Saturday 21st of May 2022

Reactor For Spaceport

Who's involved in an unexpected consortium proposal for a nuclear reactor at Woomera? 

Australian foundation member of the International Nuclear Energy Academy Professor Leslie Kememy has spearheaded a push for a reactor near South Australia's Spaceport, and a feasibility study for a three billion dollar reactor was being conducted.

Leslie, who told Adelaide's Advertiser that he had been hired by a consortium as a technical consultant, but declined to give their name

By any chance could this be relevant to using nuclear propulsion in extraterristrial excursions?

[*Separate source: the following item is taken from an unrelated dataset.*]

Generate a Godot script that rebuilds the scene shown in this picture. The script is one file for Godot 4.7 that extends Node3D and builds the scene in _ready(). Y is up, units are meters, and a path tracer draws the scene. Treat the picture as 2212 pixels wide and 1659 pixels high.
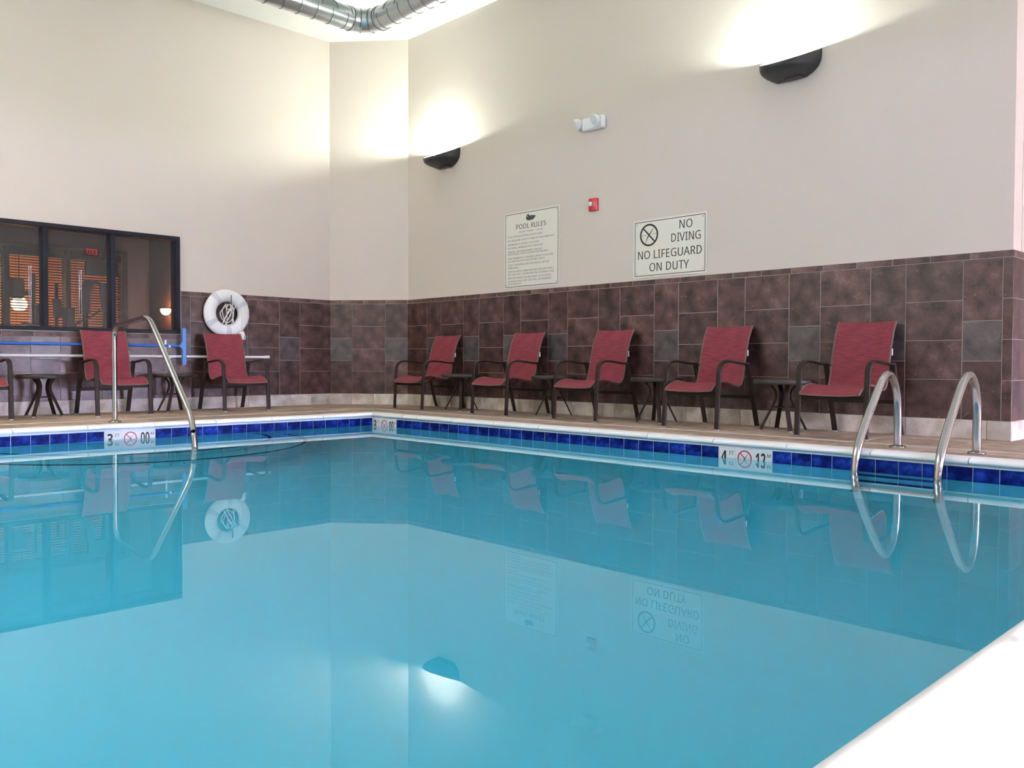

Acting Premier Foley rejected the proposal last night, but as the decision will no doubt be made at Federal level, he's piddling into the wind.


Truck'n' fees

If Prof Kemeny is pushing a barrow for, say, Halliburton, I suggest he upgrades his license. The KBR drivers in Iraq are having fun:

... Austin Dunn said the truckers might have been more understanding if it weren't for the fleets of luxury SUVs that KBR brought in for other employees.

"What in the world do you need a $55,000 Ford Excursion for one guy to drive from his office to the PX to the chow hall back to his office?" Dunn says. "It's just amazing the kind of money they were wasting. They could have been using that money to armor-plate our trucks."

Contractors 'Not Appreciated'

After 15 months driving a truck for KBR, Jim Bob Murray returned from Iraq. He says too many of his friends were getting killed, and he didn't like the way the company treated the drivers.

"The nickname we had for KBR was Kill 'em, Bag 'em and Replace 'em. ...

Now, since Bush claims Nuke industry over-regulated, I expect The Little Digger to heartily concur, push through some legislation, and be turning the first sod somewhere in SA, WA or NT before Xmas. 

Howard has prob'ly been looking at how Bush Hands Over Unprecedented Power To Security Tzar and figuring out how to craft the East Timor situation into a state of emergency for Oz.

As he said, "fossil fuels are very bad", except when they are turning into obscene profits for George & Dick.


Tough talk ...

Oops ... wrong signal. Duh! Juan Cole points out that Bush's admission of boneheadedness came a little short of an honest mea culpa

Today has lacked something, and I think it's because Howard & his loyal dupes haven't been heard to demonise something. So, here's a suggestion. Maybe one for Father Abbott  - get into Dan Brown! That Da Vinci Code is a grave risk to all the other fantasies and corruption in the established hierarchies.  

This was encouraging, from "My name is Legion"

Jason Berry: Oh, I think it’s a corrupt organisation. It’s a money machine. And the legion has used the image; the photographs, the video of Maciel and John Paul together as the central force, the persona, the identity of their image as a movement and religious order. Using seminarians to go out with priests to make calls on wealthy benefactors and widows and old men on pensions who then give money to them. There’s been litigation on this in the United States, and never would I be able to imagine Jesuits or Dominicans or Franciscans going out with young seminarians and sitting there in living rooms of wealthy people and making these pitches so that this young man can finish his studies. It’s coarse, it’s unbecoming. I suspect we’re going to see more and more about this organisation that will raise even starker questions about the founder and the imprint of his pathology upon the movement itself.

An interview with Aleksandar Hemon from the Sydney Writers' Festival was broadcast an ABC radio. Hemon has a natty website, where he has made a couple of his short stories available in an ingenious format so the pages can be folded and cut into a small book. One of the stories, from his 'Nowhere Man (The "Lost" Pronek Fantasies)' collection is 'Dawn', about an Austrian landscape painter called Adolf:

... "I hope you don't mind me asking," he says, "but are you Jewish?"
"Oh, I am many things," Pronek says and opens the door. "More than I can handle." ... 

During the interview, Ramona Koval asked Hemon about the importance of writing. He said some profound things - "engaging with the world", "entering the space and sharing it with others", "a different kind of empathy".

He went on to describe a passage from Hannah Arendt's 'Eichmann in Jerusalem'. Eichmann was telling his interrogator, a German whose family was murdered by the Nazis, about a point in his career when he was severely disappointed. He had been doing his job in the ranks of the exterminators, doing it well, he thought, but was passed over in a promotion. Arendt said that glimpse into Eichmann, in his complete inability to understand how the other person may feel, revealed the banality, in a moment.

Bush, likewise.


More nook'lar lies

From "Nobody was killed at Abu Ghraib":

Retired Brig. Gen. David M. Brahms is quoted in the Washington Post about the Haditha massacre (item below): "When these investigations come out, there's going to be a firestorm. It will be worse than Abu Ghraib -- nobody was killed at Abu Ghraib." I heard this exact same line--"nobody was killed at Abu Ghraib"--several times yesterday from various pundits and news anchors. This is absolutely untrue. ...

Fast talk from the Fast Food Nation. "Would you like more bullshit with our Peace'n Order?"